There has been much debate over whether judgements (cognitions, thoughts) are necessary causes of emotions or whether emotions can occur in their absence.
James and Lange agreed that emotions are feelings of bodily changes. James offered the 'argument from subtraction' which goes a little like this... If you imagine feeling intense fear and then subtract the feeling of sweaty palms and racing heart and all the bodily changes... Then what you are left with is a cool cognitive state that isn't an emotion at all.
Then Cannon came along (at least he is next up on the way I'm telling the story) and said that different emotions can have the same pattern of bodily changes so there must be more to emotions than patterns of bodily changes (ie there must be judgement or cognition).
But that was in the 60's (or maybe 50's) and thats because we didn't have many fine grained measures of the differences. (Failure to find a difference doesn't entail there is no difference to be found). Damasio and Ekman have done some interesting work on that...
Zajonc did some experiments and found he could induce emotional states by subliminally presenting stimuli (if you are presented with a picture in less than 250 milliseconds you don't become consciously aware of it). But... You can still experience an emotional response to it. One guy who has a commissurotomy (split brain operation where the corpus callosum is severed so the cerebral hemispheres can't communicate so well) reported feeling afraid but he didn't know why. They had presented some scarey picture to his right (mute) hemisphere which managed to communicate fear but not verbal awareness of WHAT he was afraid of to his left (verbal) hemisphere.
Then (was this Cannon?) there were experiments that were supposed to show that judgements / appraisals / cognitions are necessary causes of emotions. This is how the experiment went:
There were three groups. The first was injected with amphetamine and were told that it was a viamin (or similar) and they should wait in this room for the experimentor to come and fetch them to do the experiment. There was a person in the room who acted euphoric playing with hula hoops and making paper airplanes and stuff like that.
Those people were observed to act euphorically and they subjectively rated themselves as feeling happy or elated.
The second group was told the same but while they were 'waiting for the experiment to begin' they were asked to fill in this survey. The survey purposely asked rude questions like 'how many men aside from your father has your mother slept with? 5 or less. between 5 and 30. between 30 and 50. 50 or more.' (or something like that). The other person in the room expressed rage and indignation about the questionare and the subject was observed to express similar rage and indignation.
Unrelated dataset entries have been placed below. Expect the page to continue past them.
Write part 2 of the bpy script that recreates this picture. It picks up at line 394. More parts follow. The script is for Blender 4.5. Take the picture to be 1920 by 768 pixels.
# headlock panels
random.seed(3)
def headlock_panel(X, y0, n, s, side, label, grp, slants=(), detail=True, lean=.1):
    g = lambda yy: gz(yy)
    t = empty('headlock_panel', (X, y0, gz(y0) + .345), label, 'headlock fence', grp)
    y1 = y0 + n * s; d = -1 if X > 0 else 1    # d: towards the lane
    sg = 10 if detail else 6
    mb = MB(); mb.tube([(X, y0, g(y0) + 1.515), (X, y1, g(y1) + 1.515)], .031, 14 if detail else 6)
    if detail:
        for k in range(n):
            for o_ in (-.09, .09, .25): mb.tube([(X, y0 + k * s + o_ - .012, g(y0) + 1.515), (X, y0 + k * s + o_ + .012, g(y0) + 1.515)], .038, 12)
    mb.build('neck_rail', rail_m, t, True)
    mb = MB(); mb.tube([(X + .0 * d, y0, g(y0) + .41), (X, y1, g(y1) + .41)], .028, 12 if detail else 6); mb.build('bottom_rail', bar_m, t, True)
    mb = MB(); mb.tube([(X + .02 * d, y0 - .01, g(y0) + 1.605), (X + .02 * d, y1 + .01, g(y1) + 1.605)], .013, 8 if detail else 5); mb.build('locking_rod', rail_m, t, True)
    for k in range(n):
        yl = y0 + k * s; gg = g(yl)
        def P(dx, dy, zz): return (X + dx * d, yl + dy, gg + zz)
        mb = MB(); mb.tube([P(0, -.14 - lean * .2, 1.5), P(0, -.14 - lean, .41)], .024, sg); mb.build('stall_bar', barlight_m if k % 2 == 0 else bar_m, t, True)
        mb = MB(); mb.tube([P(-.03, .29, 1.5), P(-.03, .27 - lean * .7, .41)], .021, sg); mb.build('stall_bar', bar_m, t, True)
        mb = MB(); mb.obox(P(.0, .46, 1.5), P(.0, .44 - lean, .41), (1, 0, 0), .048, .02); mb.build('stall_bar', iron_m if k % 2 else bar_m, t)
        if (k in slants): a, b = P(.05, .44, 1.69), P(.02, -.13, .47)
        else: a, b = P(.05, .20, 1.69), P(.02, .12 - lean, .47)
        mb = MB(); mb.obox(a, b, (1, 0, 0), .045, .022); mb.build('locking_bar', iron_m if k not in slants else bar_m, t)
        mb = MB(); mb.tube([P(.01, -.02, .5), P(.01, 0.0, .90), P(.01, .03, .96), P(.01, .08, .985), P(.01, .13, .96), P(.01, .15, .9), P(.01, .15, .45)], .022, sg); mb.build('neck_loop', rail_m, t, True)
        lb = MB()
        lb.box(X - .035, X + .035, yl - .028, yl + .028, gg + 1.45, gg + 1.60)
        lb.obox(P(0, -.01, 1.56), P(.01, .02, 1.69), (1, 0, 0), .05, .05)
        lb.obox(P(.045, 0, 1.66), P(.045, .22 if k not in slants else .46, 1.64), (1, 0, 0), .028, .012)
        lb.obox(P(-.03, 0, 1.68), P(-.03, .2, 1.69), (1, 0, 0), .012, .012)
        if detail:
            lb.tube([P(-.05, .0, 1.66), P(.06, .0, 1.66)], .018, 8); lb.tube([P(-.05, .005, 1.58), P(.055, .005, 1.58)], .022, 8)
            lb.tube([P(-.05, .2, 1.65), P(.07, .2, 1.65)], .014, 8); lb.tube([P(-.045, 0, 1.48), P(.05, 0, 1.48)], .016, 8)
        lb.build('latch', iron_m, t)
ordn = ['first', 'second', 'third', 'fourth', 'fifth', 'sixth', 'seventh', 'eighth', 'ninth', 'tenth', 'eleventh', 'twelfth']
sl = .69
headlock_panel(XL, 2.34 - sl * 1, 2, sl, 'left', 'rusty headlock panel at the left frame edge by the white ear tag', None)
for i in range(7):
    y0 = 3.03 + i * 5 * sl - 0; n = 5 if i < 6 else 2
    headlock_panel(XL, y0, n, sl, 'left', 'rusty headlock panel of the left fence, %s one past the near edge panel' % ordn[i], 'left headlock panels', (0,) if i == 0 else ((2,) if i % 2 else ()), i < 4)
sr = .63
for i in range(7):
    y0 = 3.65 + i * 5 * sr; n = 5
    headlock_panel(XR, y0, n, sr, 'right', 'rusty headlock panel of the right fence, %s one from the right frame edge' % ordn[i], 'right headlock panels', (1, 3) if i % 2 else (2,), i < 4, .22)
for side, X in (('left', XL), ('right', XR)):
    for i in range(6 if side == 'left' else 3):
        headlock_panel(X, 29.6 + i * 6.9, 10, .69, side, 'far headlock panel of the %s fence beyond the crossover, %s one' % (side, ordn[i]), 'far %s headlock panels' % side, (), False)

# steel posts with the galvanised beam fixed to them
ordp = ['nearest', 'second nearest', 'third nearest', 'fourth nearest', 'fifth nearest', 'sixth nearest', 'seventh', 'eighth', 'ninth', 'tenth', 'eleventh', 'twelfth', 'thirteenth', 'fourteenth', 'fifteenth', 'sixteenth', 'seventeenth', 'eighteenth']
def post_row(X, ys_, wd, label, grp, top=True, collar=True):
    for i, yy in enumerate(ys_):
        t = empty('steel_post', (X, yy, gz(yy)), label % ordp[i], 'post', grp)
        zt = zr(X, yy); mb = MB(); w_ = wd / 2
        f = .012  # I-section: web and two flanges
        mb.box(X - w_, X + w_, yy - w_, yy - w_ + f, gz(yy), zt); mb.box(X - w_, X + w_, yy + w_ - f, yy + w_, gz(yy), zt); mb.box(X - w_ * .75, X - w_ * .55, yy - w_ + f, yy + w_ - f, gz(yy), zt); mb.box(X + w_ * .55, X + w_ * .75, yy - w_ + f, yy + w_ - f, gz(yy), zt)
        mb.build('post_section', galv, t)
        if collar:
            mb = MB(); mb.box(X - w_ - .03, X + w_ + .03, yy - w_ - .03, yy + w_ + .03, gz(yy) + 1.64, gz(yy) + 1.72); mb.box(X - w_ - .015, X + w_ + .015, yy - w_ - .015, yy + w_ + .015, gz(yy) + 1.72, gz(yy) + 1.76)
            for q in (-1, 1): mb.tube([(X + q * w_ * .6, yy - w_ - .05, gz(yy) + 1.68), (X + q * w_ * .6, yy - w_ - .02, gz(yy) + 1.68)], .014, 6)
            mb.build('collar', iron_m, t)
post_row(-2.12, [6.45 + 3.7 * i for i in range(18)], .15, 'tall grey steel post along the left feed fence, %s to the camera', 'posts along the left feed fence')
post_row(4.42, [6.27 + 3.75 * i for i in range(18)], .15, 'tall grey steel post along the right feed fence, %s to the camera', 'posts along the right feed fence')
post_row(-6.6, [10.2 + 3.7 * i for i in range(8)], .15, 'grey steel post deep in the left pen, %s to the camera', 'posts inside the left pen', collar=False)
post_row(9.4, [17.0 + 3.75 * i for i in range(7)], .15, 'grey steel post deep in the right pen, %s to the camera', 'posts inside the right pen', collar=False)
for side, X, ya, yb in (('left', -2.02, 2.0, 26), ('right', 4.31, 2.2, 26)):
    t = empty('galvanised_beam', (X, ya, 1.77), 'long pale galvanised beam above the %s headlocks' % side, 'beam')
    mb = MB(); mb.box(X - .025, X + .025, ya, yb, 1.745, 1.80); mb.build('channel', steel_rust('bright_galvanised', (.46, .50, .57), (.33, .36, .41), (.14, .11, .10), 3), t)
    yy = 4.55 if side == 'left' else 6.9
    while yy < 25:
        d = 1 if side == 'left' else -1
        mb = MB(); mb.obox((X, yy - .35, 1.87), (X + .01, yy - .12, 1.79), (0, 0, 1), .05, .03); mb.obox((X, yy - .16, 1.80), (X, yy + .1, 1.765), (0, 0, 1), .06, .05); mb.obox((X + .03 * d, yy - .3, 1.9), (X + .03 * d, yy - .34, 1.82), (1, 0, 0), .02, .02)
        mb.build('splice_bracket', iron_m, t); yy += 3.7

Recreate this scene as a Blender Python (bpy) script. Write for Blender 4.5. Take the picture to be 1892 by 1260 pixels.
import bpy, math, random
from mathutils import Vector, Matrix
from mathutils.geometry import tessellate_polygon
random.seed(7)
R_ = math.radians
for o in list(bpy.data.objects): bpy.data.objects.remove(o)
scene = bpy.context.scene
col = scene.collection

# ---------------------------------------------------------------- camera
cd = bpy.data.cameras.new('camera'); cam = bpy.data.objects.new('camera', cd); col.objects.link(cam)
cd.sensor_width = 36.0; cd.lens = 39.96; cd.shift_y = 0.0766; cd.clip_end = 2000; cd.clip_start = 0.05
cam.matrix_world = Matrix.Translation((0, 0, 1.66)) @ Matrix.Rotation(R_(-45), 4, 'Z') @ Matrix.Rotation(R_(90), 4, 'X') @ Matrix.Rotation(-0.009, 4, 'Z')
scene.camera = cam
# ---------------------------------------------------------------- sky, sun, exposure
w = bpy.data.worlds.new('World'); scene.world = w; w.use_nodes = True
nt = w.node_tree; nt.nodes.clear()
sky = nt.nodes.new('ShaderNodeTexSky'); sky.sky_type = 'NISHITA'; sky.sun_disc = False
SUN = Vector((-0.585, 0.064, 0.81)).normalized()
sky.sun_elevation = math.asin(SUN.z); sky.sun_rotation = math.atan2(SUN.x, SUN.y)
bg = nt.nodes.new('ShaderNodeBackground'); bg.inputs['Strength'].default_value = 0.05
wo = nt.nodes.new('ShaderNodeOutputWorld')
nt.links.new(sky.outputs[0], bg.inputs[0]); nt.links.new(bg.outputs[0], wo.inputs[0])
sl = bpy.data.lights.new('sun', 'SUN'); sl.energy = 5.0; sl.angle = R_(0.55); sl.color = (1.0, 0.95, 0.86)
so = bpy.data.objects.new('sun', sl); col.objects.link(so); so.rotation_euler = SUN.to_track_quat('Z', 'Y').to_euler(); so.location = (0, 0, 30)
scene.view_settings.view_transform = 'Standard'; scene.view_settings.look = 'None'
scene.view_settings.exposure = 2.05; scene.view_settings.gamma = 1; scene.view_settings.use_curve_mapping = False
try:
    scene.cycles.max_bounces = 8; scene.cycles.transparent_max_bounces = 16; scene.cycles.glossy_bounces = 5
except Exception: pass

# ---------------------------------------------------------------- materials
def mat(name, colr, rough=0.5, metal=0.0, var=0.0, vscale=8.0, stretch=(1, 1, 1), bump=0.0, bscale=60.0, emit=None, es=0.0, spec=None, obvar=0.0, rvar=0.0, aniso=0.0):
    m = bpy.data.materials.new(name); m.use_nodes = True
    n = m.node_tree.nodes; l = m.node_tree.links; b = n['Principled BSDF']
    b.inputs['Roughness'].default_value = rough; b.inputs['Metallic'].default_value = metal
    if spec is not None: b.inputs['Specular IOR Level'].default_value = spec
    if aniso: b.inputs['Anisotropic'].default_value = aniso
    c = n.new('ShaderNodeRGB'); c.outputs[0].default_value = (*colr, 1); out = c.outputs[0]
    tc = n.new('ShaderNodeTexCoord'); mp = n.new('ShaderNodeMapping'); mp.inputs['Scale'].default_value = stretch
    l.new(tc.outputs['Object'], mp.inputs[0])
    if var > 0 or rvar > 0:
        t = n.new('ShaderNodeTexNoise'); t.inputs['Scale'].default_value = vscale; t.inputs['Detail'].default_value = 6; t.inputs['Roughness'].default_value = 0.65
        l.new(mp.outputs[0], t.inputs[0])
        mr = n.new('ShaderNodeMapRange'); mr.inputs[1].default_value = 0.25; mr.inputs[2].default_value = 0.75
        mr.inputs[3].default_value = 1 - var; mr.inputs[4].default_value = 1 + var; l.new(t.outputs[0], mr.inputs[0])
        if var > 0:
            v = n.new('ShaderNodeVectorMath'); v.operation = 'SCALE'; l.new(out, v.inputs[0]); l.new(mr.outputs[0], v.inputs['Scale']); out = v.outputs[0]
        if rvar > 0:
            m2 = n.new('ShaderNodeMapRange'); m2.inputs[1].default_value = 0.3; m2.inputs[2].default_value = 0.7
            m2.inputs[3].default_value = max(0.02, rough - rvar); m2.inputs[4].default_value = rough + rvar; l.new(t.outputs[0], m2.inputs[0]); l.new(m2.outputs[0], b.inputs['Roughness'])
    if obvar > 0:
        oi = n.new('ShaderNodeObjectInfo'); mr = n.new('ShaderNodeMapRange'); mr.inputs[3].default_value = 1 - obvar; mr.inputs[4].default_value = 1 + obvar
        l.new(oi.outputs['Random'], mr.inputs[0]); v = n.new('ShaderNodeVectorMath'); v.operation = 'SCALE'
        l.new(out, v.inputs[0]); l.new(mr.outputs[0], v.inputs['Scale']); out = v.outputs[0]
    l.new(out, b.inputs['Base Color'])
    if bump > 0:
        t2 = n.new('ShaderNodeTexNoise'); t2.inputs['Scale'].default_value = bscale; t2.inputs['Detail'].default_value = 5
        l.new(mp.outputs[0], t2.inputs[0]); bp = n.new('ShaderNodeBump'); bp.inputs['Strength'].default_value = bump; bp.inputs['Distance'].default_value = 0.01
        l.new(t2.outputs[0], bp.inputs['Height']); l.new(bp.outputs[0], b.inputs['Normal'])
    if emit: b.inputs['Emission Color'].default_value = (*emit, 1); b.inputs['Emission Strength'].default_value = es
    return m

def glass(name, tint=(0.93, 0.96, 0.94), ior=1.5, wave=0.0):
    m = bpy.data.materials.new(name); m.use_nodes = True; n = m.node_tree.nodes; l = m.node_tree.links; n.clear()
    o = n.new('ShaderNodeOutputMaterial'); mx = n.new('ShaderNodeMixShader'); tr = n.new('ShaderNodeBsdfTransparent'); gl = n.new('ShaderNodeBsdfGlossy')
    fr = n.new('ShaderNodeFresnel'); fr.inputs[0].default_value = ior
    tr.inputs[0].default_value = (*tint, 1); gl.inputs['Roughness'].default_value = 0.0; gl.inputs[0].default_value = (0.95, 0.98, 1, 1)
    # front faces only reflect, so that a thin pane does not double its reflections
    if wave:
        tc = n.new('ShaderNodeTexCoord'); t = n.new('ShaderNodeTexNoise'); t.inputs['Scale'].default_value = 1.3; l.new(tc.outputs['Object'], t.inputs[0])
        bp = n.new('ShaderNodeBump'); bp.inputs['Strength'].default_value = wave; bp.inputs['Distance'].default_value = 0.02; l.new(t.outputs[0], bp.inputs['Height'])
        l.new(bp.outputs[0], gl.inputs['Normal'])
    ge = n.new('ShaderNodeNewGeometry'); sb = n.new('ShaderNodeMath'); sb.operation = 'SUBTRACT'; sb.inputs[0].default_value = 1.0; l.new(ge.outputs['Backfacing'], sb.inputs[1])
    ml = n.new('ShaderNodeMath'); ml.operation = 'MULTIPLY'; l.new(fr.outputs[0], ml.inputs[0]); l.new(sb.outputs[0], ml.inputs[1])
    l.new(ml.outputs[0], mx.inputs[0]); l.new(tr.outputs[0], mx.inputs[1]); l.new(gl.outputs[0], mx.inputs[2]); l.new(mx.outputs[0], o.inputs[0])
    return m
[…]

The control group... I can't remember what happened with them.
Anyways... That is the significant experiment that is supposed to show that emotions aren't just feelings of patterns of bodily change... They are the result of interpretation or judgement or appraisal.
But the results haven't been replicated so well...
Also... For what it is worth... The subjects in the second group reported feeling similarly elated. Apparantly the experimentors failed to report that because it didn't fit so well with what they wanted to show.
Also...
What is there to show that the subjects in both conditions were in the same physiological state? Sure they were both given a shot of adrenaline, but a shot of adrenaline isn't an emotional response.
But that seems to be the data that cognitive behaviourist theorists cling to with their cognitive restructuring in order to feel better notions.
I have some sympathy. One can surely wind oneself up by thinking about things in a certain way. But the point is that emotions are physiological responses. Evaluation / judgement / appraisal happens at the sub-personal level and can't be changed by our conscious will. Just like... The line and edge detectors involved in vision work at the sub-personal level and we can't be aware of them at the conscious level. (sorry about that structuralists).
Sorry for the rant... But pisses me off yup.